(Your task) Quote the whole listing verbatim.

(Material)
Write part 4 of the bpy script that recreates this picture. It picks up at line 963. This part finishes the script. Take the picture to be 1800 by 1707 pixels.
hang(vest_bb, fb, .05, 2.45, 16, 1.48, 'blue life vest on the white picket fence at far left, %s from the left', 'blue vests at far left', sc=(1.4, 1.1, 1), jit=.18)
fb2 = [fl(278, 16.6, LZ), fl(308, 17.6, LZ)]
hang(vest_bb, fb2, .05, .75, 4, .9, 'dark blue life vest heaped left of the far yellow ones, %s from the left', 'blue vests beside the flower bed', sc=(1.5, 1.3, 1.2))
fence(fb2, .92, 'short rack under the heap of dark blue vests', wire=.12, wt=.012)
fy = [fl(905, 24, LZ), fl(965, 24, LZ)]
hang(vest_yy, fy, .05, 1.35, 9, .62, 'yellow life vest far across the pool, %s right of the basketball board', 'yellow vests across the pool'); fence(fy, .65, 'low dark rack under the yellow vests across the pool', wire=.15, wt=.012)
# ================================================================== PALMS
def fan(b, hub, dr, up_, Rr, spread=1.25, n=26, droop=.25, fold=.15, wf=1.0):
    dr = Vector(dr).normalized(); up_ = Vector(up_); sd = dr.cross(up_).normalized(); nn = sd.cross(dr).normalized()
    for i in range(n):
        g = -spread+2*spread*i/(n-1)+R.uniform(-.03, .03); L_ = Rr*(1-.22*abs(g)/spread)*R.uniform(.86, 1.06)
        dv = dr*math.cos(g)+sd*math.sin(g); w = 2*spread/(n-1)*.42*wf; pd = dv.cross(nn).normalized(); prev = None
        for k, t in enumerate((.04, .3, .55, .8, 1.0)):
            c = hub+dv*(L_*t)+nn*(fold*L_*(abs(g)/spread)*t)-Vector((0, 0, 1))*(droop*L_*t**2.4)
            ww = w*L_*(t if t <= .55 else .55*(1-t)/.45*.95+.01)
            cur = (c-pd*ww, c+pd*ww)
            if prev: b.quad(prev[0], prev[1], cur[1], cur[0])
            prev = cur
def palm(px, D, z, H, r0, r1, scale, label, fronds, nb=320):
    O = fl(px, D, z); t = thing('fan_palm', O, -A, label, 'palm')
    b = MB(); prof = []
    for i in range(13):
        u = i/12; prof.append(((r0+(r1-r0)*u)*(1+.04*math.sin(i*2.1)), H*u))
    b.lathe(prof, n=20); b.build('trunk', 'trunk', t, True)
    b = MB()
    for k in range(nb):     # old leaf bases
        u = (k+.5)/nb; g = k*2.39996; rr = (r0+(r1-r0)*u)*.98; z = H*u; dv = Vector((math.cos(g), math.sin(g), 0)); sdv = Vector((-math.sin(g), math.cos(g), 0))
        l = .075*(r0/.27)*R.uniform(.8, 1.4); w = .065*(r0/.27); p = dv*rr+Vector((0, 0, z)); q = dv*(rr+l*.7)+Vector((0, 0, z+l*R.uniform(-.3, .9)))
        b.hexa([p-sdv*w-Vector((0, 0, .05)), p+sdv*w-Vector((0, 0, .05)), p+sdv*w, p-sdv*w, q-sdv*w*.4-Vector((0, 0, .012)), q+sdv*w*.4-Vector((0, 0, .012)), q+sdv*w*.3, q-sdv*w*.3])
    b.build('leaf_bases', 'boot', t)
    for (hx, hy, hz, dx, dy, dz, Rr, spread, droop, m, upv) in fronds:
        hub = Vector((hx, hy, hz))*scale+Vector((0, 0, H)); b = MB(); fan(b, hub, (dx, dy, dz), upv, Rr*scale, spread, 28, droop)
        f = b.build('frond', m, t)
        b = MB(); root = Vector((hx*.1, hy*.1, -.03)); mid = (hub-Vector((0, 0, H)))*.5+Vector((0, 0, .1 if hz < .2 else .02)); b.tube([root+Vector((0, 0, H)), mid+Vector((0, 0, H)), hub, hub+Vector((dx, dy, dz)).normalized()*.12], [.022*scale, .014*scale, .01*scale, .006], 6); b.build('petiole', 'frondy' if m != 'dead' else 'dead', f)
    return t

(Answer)
Write part 4 of the bpy script that recreates this picture. It picks up at line 963. This part finishes the script. Take the picture to be 1800 by 1707 pixels.
hang(vest_bb, fb, .05, 2.45, 16, 1.48, 'blue life vest on the white picket fence at far left, %s from the left', 'blue vests at far left', sc=(1.4, 1.1, 1), jit=.18)
fb2 = [fl(278, 16.6, LZ), fl(308, 17.6, LZ)]
hang(vest_bb, fb2, .05, .75, 4, .9, 'dark blue life vest heaped left of the far yellow ones, %s from the left', 'blue vests beside the flower bed', sc=(1.5, 1.3, 1.2))
fence(fb2, .92, 'short rack under the heap of dark blue vests', wire=.12, wt=.012)
fy = [fl(905, 24, LZ), fl(965, 24, LZ)]
hang(vest_yy, fy, .05, 1.35, 9, .62, 'yellow life vest far across the pool, %s right of the basketball board', 'yellow vests across the pool'); fence(fy, .65, 'low dark rack under the yellow vests across the pool', wire=.15, wt=.012)
# ================================================================== PALMS
def fan(b, hub, dr, up_, Rr, spread=1.25, n=26, droop=.25, fold=.15, wf=1.0):
    dr = Vector(dr).normalized(); up_ = Vector(up_); sd = dr.cross(up_).normalized(); nn = sd.cross(dr).normalized()
    for i in range(n):
        g = -spread+2*spread*i/(n-1)+R.uniform(-.03, .03); L_ = Rr*(1-.22*abs(g)/spread)*R.uniform(.86, 1.06)
        dv = dr*math.cos(g)+sd*math.sin(g); w = 2*spread/(n-1)*.42*wf; pd = dv.cross(nn).normalized(); prev = None
        for k, t in enumerate((.04, .3, .55, .8, 1.0)):
            c = hub+dv*(L_*t)+nn*(fold*L_*(abs(g)/spread)*t)-Vector((0, 0, 1))*(droop*L_*t**2.4)
            ww = w*L_*(t if t <= .55 else .55*(1-t)/.45*.95+.01)
            cur = (c-pd*ww, c+pd*ww)
            if prev: b.quad(prev[0], prev[1], cur[1], cur[0])
            prev = cur
def palm(px, D, z, H, r0, r1, scale, label, fronds, nb=320):
    O = fl(px, D, z); t = thing('fan_palm', O, -A, label, 'palm')
    b = MB(); prof = []
    for i in range(13):
        u = i/12; prof.append(((r0+(r1-r0)*u)*(1+.04*math.sin(i*2.1)), H*u))
    b.lathe(prof, n=20); b.build('trunk', 'trunk', t, True)
    b = MB()
    for k in range(nb):     # old leaf bases
        u = (k+.5)/nb; g = k*2.39996; rr = (r0+(r1-r0)*u)*.98; z = H*u; dv = Vector((math.cos(g), math.sin(g), 0)); sdv = Vector((-math.sin(g), math.cos(g), 0))
        l = .075*(r0/.27)*R.uniform(.8, 1.4); w = .065*(r0/.27); p = dv*rr+Vector((0, 0, z)); q = dv*(rr+l*.7)+Vector((0, 0, z+l*R.uniform(-.3, .9)))
        b.hexa([p-sdv*w-Vector((0, 0, .05)), p+sdv*w-Vector((0, 0, .05)), p+sdv*w, p-sdv*w, q-sdv*w*.4-Vector((0, 0, .012)), q+sdv*w*.4-Vector((0, 0, .012)), q+sdv*w*.3, q-sdv*w*.3])
    b.build('leaf_bases', 'boot', t)
    for (hx, hy, hz, dx, dy, dz, Rr, spread, droop, m, upv) in fronds:
        hub = Vector((hx, hy, hz))*scale+Vector((0, 0, H)); b = MB(); fan(b, hub, (dx, dy, dz), upv, Rr*scale, spread, 28, droop)
        f = b.build('frond', m, t)
        b = MB(); root = Vector((hx*.1, hy*.1, -.03)); mid = (hub-Vector((0, 0, H)))*.5+Vector((0, 0, .1 if hz < .2 else .02)); b.tube([root+Vector((0, 0, H)), mid+Vector((0, 0, H)), hub, hub+Vector((dx, dy, dz)).normalized()*.12], [.022*scale, .014*scale, .01*scale, .006], 6); b.build('petiole', 'frondy' if m != 'dead' else 'dead', f)
    return t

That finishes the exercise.